The people behind Bitcoin

A personal story

Three years ago I was introduced to Bitcoin by a friend, and I was immediately fascinated by the protocol design. But since I’m a computer scientist and I was passionate for cryptography and security, the first thing I did was try to break Bitcoin. But the quality of source code was quite good in terms of security, and I took me a long time to find my first vulnerability that allowed me to disrupt the network. At that time I thought about Bitcoin more like a hacking contest with a huge prize rather than a serious world-changing technology, so I was tempted to profit from the vulnerability by taking the network down. But at that time there was no way to short bitcoins. So I went the responsible disclosure way. It turned out that I caught the attention of the core developers quickly and I was heard without having to show any credentials. The problem was quickly solved. The core developers seemed to be good and honest people. So I became a supporter of Bitcoin. Not because of the technology, because of the people. Then I worked a lot of time researching on other possible security problems, even if I had no time left at all (I have two kids). During this period, I came to understand how the protocol works in depth, and that allowed me to research for two years on almost every possible path to improvements, which I periodically posted.

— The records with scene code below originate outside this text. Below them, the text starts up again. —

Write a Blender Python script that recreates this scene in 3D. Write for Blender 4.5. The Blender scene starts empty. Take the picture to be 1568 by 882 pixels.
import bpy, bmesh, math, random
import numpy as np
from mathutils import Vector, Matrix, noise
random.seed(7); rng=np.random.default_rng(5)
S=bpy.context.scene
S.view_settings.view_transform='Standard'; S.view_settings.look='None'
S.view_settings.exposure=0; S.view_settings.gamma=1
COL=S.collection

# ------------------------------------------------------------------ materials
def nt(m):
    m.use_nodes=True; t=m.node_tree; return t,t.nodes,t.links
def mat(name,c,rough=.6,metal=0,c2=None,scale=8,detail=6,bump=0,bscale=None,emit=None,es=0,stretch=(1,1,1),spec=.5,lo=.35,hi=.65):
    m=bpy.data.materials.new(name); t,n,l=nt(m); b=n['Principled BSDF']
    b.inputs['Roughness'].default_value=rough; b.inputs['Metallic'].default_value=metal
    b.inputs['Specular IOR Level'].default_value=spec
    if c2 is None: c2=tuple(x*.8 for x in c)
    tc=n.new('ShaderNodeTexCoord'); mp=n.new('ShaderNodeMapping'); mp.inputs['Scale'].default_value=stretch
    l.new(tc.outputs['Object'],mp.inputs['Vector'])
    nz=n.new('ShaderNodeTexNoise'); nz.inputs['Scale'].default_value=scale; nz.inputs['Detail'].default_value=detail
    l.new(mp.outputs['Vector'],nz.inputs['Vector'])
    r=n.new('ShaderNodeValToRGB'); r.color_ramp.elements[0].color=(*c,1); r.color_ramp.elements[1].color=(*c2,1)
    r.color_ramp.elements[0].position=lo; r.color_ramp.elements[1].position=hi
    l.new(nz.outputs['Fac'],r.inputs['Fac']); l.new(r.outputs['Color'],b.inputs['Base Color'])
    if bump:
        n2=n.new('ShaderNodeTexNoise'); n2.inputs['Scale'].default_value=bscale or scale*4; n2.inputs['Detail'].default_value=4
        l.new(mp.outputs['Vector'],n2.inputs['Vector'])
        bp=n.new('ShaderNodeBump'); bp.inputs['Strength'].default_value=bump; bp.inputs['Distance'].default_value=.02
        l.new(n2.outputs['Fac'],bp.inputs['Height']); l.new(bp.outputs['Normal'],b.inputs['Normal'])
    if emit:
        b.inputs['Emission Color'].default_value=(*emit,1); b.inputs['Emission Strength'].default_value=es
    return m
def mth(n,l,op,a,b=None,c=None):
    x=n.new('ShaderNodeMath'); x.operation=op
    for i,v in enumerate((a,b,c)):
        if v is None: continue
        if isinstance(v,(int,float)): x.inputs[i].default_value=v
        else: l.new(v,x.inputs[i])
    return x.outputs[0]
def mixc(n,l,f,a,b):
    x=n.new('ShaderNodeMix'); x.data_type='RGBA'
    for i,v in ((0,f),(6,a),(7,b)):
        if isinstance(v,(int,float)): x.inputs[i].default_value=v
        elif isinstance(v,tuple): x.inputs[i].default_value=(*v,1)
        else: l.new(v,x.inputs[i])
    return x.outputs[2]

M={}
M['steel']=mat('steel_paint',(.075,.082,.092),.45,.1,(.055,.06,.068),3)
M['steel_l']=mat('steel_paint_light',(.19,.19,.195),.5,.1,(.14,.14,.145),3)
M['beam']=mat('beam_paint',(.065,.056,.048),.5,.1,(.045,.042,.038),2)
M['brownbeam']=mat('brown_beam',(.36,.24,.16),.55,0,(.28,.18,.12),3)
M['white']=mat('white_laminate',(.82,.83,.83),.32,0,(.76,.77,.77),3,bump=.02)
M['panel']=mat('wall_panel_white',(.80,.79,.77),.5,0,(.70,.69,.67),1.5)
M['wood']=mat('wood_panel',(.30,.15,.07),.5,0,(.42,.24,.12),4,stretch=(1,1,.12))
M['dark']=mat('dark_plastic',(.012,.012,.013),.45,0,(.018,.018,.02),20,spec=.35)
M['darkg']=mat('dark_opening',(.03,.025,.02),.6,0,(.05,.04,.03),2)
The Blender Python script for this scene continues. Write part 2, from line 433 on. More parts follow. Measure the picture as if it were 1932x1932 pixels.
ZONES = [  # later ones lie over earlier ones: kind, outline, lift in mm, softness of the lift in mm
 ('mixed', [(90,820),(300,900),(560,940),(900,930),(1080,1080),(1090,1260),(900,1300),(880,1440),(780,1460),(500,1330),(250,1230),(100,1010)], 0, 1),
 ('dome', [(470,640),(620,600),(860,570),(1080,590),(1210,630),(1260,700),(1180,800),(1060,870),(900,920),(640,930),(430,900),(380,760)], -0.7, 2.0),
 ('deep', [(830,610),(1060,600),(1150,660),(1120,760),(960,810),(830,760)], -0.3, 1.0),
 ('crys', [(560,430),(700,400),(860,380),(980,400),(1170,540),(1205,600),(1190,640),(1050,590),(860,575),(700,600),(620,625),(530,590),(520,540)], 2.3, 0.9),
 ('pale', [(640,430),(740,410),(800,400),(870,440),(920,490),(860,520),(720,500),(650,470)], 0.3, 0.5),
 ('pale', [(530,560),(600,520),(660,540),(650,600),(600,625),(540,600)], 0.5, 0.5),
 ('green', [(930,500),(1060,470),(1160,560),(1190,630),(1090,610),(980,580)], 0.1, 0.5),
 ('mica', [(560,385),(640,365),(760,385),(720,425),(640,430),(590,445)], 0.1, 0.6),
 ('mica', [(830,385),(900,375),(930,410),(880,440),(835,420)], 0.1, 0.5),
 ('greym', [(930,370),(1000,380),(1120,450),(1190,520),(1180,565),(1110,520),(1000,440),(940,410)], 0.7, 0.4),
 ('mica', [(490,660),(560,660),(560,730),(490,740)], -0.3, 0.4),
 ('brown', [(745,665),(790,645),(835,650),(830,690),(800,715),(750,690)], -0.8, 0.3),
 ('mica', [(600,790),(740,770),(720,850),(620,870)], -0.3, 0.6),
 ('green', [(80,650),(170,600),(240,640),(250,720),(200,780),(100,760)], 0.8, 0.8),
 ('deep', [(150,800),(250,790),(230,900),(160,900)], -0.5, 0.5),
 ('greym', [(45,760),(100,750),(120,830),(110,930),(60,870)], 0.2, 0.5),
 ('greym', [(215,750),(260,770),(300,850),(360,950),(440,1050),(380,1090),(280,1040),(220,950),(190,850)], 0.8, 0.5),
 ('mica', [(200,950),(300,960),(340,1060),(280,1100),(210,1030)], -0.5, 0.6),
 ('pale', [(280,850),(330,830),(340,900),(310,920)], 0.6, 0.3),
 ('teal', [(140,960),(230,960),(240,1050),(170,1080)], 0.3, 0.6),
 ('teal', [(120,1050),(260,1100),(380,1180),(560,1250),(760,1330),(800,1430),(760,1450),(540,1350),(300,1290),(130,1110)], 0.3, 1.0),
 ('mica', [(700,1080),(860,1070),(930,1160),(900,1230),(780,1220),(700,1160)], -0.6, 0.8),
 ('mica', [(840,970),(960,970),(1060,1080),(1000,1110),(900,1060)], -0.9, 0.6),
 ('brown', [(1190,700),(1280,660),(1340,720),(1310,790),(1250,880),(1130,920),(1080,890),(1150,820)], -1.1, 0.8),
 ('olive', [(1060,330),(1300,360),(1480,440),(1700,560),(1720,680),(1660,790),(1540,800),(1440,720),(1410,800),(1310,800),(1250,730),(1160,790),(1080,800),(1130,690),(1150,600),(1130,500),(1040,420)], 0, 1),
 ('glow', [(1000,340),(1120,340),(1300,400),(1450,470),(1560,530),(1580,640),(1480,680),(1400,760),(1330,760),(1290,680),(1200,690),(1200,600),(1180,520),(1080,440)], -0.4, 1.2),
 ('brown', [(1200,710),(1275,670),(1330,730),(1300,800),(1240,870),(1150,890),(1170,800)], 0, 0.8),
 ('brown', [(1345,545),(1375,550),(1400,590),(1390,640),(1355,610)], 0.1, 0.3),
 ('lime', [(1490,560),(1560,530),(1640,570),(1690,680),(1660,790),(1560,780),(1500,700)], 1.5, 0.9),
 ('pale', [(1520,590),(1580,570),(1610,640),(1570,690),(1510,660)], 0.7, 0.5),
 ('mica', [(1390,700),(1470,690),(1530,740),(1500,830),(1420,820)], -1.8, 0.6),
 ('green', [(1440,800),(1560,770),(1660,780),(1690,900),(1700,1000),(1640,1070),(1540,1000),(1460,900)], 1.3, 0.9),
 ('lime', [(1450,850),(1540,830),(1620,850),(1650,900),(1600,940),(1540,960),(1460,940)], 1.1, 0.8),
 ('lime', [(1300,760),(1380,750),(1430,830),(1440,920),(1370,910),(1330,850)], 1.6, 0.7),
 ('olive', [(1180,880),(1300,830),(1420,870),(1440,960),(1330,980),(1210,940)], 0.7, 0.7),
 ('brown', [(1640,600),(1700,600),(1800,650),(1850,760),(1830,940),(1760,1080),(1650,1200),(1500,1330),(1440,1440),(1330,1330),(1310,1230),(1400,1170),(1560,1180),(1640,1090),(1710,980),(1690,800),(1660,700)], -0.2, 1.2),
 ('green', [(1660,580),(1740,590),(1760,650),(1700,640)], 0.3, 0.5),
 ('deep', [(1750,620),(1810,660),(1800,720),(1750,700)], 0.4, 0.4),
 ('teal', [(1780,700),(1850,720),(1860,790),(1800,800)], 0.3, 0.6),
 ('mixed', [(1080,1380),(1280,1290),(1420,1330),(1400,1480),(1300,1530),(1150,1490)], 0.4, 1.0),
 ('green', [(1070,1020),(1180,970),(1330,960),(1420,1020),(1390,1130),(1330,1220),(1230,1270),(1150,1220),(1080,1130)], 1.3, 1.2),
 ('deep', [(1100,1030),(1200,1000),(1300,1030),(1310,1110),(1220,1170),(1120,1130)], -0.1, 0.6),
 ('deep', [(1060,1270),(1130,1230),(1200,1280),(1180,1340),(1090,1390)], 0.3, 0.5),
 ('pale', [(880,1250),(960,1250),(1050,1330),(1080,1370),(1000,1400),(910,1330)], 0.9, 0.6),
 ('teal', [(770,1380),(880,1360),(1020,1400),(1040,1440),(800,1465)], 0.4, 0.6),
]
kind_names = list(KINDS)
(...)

A month ago I was invited by Professor Arvind Narayanan from Princeton University to take part of a one-day research session with some of the greatest professors and students working on Bitcoin in the academic world, and the core developers Gavin, Gregory and Peter. So I accepted the invitation with great honor. I’d never been asked by a university to give a talk about Bitcoin in my own country. So I went to Princeton and I heard the talks of some of the brightest people I know. Late in the evening is was my turn to explain in ten minutes to them what were the research topics that I had been working on, which was a quite impossible task. I’ve been posting a hundred ideas in bitcointalk for two years, and in my blog for another year, plus four papers. So I had to choose. I assume I don’t have the strong knowledge academics do, nor am I the kind of hard working programmer which builds entire products in no time. I’m more like an inventor kind of person. So I came with the idea of talking about the most practical (and possible simplest) improvement that Bitcoin could make use of, which is the reduction of the block rate by pushing only the block header before the transactions and allowing mining on top of a block header even if the parent block still has not been fully validated. It turned to be one of the subjects Gavin was most interested, since he will soon have to deal with the limit on the block size and how to create the market for non-hardcoded transaction fees. This is the kind of research that both academics and core developers are most interested on (another example is threshold signatures in ECDSA). The following day, Gavin gave his warm conference about people (no equations, no code) , and mentioned the most imminent problems he had identified, citing my latest research as a possible path to solve them. So this was gratefully shocked again, not by technology, but by people. That day I meet Luis Parker, who had contacted me before by e-mail. This guy left everything to follow his passion for Bitcoin, which is quite admirable. Later that day some friends of Luis came to me and told me about how grateful they were of my latest post and encouraged me to keep writing. I must confess I that in the plane back home I was deeply moved. I never though people would thank me for that. I think it was probably not only because of the posts, but because they read my passion for Bitcoin in my posts. So again, I think it’s all about people.

In this trip I also had the opportunity to meet again Timo Hanke who I had briefly meet in San Jose Conference, but who treated me as his oldest friend.

So once again, I must thank Aravind, Gavin, Timo, Luis and all other great people for being behind Bitcoin, which means no other thing that transmitting the passion for it to other people.